El comienzo de su vocación «no fue fácil», porque «mi mayor deseo era la libertad y tenía mucha rebeldía». En general, «veía a la Iglesia como una aguafiestas, intolerante y llena de prohibiciones». Sin embargo, «es verdad que la Iglesia prohíbe, pero porque es Madre y te ama. Comprender eso… El amor exige que no todo se permita, y eso es algo que tenemos que aprender para madurar».
La Verónica del burdel en Burdeos
«Yo antes me llamaba María José», desveló la religiosa, que contó así cómo eligió el nombre que tomó tras entrar en la vida consagrada: «Un día me fui de casa y aterricé en Burdeos, y a medianoche me encontré en mi hostal a una joven con la cara llena de sangre. “Mi vida es un infierno, no tengo a nadie”, gritaba. Nos pusimos a hablar y en un momento dado me dijo: “Pero es que no sabes dónde estás?”. Lo decía porque una parte de ese hostal era un burdel. Ella se quiso marchar aprisa para no comprometerme pero antes de salir corriendo le pregunté su nombre: “Véronique”, me dijo. Esa voz se grabó en mis entrañas y me dije: “Ese es mi nombre. No quiero malgastar mi vida, quiero ser Verónica en el calvario de este mundo”. En esa muchacha vi el rostro de Jesús sufriente, la sed de amor que me hacía volver a la fuente que es Cristo».
A los pocos meses «volví a la universidad y allí me sentía desubicada: “¿Pero tú qué haces aquí?”. No me podía limitar a sacarme un currículum, a dar la talla, a obtener éxito, a hacer un máster… Yo ya había conocido la Iglesia en un grupo de pequeño de cristianos donde me amaban tal como era, sin currículum. Solo duré tres meses en la universidad. La gente pensaba que se me había ido la olla, pero lo que se me había ido era el corazón».
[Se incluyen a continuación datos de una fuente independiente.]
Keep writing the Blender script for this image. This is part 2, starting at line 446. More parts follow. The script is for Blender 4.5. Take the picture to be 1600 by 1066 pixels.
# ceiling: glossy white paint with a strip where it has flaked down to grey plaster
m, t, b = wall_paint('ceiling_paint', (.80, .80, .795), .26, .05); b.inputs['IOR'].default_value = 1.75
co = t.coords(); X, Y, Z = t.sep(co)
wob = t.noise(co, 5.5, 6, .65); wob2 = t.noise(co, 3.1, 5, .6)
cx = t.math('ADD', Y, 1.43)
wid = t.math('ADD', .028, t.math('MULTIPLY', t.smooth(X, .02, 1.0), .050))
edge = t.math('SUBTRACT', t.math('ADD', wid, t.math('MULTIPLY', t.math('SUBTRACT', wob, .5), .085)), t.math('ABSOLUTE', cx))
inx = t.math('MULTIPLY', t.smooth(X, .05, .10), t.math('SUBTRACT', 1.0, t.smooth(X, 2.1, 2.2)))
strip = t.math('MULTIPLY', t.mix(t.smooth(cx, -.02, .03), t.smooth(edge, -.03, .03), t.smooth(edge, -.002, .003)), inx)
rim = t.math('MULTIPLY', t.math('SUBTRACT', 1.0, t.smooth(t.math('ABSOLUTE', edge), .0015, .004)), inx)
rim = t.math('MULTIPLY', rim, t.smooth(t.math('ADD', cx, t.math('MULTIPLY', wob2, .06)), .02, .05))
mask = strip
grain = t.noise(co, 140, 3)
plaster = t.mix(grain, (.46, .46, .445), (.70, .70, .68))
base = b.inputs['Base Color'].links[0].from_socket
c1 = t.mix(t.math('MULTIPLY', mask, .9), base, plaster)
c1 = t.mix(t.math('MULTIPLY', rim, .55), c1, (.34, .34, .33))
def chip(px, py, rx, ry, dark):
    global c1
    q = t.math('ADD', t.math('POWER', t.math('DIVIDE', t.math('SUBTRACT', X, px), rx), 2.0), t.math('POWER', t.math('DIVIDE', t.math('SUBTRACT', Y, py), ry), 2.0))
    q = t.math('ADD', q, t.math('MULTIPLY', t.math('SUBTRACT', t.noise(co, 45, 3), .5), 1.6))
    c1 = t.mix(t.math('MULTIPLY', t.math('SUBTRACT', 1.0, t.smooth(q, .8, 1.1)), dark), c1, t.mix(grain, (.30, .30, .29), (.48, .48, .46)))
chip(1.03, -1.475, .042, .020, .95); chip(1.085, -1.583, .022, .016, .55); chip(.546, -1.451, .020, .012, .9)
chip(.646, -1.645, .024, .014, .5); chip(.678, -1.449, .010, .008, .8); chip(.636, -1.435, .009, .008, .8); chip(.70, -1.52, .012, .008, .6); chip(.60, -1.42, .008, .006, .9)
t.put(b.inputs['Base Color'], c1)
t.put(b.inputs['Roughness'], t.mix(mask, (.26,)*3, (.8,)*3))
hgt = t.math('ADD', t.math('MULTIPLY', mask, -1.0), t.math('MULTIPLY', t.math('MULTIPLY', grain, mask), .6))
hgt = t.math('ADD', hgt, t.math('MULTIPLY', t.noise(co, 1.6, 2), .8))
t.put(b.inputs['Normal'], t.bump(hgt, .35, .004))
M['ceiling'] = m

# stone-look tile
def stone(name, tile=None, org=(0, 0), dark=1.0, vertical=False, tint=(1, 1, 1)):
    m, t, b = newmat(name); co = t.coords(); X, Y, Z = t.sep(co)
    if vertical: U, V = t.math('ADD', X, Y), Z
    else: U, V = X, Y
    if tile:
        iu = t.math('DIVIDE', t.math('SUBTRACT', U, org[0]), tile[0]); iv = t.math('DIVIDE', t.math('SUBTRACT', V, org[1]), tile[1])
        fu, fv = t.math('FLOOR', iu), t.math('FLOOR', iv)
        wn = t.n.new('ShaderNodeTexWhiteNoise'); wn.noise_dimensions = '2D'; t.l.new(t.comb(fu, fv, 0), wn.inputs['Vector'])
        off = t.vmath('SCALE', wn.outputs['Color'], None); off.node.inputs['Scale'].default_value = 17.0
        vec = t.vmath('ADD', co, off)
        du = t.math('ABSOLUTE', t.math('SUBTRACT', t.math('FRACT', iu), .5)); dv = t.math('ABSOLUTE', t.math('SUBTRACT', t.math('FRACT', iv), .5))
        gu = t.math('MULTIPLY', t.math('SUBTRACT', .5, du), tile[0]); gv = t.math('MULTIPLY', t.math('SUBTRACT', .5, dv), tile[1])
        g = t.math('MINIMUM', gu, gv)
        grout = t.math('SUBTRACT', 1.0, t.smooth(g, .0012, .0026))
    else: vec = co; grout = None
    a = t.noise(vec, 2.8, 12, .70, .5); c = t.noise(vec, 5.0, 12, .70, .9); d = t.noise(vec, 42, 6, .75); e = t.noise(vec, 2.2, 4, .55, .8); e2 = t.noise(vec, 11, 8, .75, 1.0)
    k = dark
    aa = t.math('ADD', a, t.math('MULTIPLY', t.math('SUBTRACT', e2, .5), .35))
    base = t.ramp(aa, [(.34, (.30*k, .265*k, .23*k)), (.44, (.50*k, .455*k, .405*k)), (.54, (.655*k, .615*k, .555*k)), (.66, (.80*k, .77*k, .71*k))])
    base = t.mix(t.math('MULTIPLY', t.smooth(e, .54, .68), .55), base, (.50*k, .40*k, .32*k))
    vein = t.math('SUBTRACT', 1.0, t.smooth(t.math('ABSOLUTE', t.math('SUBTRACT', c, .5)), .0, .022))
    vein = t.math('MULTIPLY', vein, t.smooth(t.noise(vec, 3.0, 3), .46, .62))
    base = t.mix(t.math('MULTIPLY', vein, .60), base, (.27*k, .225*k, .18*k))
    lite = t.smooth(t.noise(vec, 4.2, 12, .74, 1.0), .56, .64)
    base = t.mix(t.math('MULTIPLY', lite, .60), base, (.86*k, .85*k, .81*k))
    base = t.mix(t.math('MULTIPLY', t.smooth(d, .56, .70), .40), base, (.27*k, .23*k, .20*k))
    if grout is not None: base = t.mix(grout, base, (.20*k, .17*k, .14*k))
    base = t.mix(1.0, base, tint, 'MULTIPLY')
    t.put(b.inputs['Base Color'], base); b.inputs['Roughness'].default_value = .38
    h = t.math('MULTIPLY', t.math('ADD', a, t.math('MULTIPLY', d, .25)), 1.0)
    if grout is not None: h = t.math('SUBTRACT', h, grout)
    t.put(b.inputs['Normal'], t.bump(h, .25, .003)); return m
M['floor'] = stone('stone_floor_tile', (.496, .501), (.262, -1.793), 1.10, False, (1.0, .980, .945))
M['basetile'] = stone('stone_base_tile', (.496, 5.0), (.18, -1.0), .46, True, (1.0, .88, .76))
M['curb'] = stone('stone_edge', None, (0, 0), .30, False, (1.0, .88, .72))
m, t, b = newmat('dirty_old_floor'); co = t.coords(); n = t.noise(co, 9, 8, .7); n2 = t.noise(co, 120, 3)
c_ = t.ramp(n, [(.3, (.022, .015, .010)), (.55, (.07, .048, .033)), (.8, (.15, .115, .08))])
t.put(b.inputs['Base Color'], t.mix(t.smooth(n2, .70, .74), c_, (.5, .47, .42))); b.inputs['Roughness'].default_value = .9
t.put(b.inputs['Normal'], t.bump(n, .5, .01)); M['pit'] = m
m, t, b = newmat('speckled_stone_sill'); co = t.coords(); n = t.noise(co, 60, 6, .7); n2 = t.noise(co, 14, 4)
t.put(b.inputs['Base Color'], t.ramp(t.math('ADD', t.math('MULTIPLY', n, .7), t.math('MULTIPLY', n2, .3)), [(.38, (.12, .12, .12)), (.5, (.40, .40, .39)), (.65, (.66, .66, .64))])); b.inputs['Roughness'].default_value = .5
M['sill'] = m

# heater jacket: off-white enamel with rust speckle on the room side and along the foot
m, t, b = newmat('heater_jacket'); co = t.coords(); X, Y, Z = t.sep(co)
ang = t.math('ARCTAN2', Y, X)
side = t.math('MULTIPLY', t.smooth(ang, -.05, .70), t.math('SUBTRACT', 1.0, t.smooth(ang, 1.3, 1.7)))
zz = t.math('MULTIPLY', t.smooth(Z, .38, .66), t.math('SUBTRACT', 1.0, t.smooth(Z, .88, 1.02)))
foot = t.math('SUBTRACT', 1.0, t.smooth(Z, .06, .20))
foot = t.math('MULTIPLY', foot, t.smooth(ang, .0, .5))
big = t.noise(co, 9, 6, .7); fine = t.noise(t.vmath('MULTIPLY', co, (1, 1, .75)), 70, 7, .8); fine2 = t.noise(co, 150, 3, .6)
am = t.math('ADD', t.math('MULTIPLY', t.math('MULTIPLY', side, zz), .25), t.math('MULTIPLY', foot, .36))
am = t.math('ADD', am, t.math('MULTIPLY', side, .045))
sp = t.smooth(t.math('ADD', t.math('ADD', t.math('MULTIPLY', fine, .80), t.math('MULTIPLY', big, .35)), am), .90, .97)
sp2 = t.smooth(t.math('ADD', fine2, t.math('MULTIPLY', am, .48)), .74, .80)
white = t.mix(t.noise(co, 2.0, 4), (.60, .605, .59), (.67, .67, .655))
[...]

Finalmente, cuando entró al monasterio, con 18 años, «hubo apuestas de que no iba a durar ni 15 días, pero hoy, después de 38 años, digo que jamás me arrepentiré de haberme entregado al amor, como decía santa Teresita. Cuando se abraza la fe, el corazón de Cristo empieza a latir en el tuyo. ¿Cuál es tu salida a tu corazón inquieto y sediento?», concluyó interpelando a los jóvenes.